Scene modeling code data:

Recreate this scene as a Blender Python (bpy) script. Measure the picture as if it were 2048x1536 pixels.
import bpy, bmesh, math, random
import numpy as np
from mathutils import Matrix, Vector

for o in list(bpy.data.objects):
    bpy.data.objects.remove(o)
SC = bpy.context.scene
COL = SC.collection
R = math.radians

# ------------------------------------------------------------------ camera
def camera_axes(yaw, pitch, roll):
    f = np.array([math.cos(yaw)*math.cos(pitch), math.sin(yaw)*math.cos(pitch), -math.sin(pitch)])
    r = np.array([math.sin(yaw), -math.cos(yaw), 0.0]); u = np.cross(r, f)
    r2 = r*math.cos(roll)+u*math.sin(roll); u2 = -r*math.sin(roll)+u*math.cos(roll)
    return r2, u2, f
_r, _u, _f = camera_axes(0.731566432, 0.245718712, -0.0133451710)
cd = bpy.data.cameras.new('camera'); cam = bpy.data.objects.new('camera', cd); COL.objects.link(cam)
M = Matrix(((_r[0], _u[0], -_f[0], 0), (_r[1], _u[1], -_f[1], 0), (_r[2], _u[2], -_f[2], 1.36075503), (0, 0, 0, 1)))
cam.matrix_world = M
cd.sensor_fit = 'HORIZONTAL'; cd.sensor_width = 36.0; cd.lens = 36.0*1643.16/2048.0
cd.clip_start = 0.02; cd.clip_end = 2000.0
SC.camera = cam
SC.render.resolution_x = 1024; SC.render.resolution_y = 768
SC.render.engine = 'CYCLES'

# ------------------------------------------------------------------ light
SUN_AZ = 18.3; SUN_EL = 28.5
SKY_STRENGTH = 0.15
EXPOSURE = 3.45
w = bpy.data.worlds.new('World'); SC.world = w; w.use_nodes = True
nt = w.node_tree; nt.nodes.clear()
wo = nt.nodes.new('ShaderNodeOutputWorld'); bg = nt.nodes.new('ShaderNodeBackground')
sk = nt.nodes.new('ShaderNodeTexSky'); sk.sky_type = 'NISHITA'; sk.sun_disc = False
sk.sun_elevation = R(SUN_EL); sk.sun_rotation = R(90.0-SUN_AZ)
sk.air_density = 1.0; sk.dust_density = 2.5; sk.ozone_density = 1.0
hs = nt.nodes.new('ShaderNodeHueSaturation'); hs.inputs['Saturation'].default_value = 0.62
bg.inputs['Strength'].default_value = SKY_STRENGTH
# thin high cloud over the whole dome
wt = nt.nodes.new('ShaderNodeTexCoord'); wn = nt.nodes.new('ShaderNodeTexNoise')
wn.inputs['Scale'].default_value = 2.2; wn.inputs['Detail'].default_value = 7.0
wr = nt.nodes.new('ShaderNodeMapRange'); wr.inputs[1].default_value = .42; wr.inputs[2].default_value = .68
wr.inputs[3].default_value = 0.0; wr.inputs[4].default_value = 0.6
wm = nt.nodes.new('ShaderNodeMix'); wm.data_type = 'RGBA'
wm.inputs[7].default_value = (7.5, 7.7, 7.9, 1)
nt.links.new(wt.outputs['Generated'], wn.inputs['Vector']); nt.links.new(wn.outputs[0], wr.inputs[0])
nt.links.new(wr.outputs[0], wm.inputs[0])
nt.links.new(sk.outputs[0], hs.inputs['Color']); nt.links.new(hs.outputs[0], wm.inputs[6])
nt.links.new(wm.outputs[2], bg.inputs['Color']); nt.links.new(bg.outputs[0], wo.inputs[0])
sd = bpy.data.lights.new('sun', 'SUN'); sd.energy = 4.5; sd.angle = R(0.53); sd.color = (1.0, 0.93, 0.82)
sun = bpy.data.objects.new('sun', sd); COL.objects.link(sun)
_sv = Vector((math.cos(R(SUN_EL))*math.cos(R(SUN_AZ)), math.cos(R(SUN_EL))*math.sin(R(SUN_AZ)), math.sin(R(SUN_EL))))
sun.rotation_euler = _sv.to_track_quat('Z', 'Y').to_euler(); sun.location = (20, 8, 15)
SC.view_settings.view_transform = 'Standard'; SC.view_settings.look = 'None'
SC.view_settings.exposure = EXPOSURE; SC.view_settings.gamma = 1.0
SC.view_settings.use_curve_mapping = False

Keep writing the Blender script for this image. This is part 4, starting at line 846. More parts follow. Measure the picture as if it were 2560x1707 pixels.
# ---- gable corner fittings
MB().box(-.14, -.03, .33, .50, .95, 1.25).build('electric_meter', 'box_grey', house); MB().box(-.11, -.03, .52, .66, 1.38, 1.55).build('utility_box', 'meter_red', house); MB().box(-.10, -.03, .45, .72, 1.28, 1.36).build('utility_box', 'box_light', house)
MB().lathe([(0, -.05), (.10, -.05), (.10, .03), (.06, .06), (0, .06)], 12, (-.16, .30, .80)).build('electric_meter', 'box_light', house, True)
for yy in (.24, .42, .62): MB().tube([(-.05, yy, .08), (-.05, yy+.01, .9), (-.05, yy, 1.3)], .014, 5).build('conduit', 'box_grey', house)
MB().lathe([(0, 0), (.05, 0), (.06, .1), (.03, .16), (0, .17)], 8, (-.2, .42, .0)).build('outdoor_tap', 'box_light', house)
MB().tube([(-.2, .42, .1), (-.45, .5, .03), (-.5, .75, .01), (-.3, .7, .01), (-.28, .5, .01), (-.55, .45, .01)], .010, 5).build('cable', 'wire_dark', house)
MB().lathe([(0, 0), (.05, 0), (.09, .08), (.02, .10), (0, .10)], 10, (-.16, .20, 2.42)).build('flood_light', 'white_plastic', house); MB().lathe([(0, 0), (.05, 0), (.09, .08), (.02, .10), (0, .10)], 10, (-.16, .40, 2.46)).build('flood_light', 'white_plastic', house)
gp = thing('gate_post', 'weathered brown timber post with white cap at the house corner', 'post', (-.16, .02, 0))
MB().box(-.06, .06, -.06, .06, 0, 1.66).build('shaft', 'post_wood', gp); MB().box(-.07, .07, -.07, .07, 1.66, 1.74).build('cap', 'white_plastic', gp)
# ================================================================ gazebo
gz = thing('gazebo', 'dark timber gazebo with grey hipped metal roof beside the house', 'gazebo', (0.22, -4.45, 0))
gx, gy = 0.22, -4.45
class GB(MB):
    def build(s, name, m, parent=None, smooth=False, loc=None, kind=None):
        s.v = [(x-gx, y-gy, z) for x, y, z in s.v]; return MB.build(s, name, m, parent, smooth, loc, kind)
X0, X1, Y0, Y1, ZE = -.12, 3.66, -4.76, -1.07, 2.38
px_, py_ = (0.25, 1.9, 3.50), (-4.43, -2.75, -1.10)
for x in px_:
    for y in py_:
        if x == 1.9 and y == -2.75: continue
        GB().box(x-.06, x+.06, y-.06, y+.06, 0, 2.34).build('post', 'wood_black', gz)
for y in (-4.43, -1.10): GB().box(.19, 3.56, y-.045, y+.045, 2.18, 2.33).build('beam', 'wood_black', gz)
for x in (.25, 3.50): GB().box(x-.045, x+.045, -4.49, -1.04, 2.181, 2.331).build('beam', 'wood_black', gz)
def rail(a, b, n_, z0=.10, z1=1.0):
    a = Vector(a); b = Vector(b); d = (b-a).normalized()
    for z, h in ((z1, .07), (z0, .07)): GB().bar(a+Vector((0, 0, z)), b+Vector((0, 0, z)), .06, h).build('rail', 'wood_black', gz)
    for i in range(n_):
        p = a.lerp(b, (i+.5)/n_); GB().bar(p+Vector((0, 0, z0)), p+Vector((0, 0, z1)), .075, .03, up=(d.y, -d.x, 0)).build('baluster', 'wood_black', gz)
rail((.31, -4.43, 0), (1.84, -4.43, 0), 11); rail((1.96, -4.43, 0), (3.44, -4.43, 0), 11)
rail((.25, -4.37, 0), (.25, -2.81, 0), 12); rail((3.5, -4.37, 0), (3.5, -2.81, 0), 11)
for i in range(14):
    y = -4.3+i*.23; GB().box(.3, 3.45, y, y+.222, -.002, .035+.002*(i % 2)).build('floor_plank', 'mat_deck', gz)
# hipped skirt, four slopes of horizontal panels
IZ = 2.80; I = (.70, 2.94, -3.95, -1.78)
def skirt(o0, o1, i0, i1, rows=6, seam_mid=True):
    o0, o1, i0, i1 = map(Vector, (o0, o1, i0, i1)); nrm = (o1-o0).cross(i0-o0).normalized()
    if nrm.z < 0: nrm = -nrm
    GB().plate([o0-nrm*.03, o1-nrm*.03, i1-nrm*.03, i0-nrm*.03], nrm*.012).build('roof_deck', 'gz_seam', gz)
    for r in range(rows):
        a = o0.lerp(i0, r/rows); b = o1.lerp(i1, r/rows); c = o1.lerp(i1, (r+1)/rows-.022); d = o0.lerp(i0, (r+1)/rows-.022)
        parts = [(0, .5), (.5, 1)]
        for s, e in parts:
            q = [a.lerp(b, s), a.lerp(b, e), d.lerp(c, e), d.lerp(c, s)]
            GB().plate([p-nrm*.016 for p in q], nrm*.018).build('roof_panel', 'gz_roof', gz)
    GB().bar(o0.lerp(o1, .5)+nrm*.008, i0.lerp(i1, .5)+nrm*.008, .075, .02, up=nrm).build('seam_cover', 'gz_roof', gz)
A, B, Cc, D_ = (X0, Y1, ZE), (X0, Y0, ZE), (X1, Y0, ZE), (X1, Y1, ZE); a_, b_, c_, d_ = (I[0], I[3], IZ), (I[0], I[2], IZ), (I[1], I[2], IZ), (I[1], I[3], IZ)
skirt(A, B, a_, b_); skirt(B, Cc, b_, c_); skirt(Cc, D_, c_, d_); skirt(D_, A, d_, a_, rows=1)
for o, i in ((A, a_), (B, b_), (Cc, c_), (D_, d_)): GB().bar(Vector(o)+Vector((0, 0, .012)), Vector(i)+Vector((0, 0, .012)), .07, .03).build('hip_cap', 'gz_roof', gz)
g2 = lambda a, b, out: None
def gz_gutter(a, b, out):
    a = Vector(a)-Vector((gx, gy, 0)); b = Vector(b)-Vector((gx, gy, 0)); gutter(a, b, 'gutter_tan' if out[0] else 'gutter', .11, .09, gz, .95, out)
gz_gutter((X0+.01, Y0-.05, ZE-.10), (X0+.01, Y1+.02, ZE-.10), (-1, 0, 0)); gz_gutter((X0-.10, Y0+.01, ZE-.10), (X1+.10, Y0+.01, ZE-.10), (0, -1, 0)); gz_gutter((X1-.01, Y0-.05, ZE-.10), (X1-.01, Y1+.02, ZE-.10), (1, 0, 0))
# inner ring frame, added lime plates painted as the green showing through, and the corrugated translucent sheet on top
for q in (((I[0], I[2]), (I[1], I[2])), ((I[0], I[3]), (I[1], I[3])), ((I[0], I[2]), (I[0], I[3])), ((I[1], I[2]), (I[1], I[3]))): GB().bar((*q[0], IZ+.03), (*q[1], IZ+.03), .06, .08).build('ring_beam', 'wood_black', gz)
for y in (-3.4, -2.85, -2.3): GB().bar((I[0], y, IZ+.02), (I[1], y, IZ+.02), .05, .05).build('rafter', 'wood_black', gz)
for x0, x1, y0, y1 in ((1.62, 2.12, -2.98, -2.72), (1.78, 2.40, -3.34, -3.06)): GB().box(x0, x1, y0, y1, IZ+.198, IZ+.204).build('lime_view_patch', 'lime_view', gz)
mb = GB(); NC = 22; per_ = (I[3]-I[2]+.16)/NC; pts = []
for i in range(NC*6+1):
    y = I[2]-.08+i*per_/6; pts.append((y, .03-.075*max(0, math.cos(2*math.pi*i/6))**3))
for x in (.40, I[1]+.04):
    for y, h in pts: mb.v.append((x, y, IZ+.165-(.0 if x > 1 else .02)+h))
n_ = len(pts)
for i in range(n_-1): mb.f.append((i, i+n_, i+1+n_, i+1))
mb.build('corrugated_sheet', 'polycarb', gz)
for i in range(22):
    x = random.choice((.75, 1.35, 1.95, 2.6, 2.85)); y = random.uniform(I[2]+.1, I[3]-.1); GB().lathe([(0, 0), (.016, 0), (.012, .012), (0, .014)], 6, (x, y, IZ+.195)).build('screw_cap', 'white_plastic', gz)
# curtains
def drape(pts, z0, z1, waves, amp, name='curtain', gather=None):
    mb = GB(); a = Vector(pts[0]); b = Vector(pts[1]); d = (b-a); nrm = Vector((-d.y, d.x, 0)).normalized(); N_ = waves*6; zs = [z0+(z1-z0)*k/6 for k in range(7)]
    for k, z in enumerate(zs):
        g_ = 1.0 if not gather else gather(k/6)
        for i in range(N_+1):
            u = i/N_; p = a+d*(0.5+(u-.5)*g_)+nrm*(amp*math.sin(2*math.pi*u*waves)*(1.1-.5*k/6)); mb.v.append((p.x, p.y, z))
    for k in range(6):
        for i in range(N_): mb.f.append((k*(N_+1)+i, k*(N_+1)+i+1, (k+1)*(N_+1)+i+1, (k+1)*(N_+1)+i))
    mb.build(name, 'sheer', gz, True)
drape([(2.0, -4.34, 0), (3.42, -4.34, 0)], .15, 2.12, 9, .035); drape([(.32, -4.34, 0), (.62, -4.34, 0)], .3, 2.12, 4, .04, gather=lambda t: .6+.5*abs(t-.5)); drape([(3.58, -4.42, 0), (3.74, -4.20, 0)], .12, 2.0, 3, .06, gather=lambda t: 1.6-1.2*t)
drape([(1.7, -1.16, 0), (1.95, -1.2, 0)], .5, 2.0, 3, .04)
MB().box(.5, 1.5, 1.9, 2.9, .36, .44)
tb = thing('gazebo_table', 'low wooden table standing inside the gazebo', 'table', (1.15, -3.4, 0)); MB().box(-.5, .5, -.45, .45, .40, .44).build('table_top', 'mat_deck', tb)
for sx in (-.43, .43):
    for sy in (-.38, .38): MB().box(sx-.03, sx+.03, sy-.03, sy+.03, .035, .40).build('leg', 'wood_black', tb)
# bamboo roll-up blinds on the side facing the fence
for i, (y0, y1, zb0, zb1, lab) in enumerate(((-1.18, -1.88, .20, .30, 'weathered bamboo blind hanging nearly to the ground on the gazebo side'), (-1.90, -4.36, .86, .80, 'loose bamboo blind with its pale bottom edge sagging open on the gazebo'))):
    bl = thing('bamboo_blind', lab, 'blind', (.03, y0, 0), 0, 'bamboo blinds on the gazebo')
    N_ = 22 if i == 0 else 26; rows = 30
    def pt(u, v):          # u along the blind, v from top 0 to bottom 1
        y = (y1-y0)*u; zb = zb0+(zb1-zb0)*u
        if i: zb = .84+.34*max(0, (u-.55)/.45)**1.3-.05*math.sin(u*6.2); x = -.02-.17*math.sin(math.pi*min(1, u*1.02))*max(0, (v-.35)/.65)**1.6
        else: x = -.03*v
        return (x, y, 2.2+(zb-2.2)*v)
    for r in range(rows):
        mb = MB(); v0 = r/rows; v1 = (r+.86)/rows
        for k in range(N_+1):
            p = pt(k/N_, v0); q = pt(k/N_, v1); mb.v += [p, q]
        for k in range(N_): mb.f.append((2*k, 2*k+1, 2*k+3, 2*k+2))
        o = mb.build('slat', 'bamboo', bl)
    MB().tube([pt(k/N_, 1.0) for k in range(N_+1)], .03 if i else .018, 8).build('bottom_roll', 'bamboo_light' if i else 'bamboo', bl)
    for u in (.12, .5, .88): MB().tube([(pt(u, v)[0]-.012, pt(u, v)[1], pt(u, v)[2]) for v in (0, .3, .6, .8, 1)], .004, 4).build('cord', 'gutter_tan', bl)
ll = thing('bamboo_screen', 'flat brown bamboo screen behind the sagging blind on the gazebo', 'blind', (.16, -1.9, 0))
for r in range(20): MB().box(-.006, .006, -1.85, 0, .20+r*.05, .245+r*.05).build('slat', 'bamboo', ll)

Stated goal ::
Give again, word for word, the lines of the listing, starting at its first line and ending with the line containing "SC.render.engine = 'CYCLES'".

The answer ::
Recreate this scene as a Blender Python (bpy) script. Measure the picture as if it were 2048x1536 pixels.
import bpy, bmesh, math, random
import numpy as np
from mathutils import Matrix, Vector

for o in list(bpy.data.objects):
    bpy.data.objects.remove(o)
SC = bpy.context.scene
COL = SC.collection
R = math.radians

# ------------------------------------------------------------------ camera
def camera_axes(yaw, pitch, roll):
    f = np.array([math.cos(yaw)*math.cos(pitch), math.sin(yaw)*math.cos(pitch), -math.sin(pitch)])
    r = np.array([math.sin(yaw), -math.cos(yaw), 0.0]); u = np.cross(r, f)
    r2 = r*math.cos(roll)+u*math.sin(roll); u2 = -r*math.sin(roll)+u*math.cos(roll)
    return r2, u2, f
_r, _u, _f = camera_axes(0.731566432, 0.245718712, -0.0133451710)
cd = bpy.data.cameras.new('camera'); cam = bpy.data.objects.new('camera', cd); COL.objects.link(cam)
M = Matrix(((_r[0], _u[0], -_f[0], 0), (_r[1], _u[1], -_f[1], 0), (_r[2], _u[2], -_f[2], 1.36075503), (0, 0, 0, 1)))
cam.matrix_world = M
cd.sensor_fit = 'HORIZONTAL'; cd.sensor_width = 36.0; cd.lens = 36.0*1643.16/2048.0
cd.clip_start = 0.02; cd.clip_end = 2000.0
SC.camera = cam
SC.render.resolution_x = 1024; SC.render.resolution_y = 768
SC.render.engine = 'CYCLES'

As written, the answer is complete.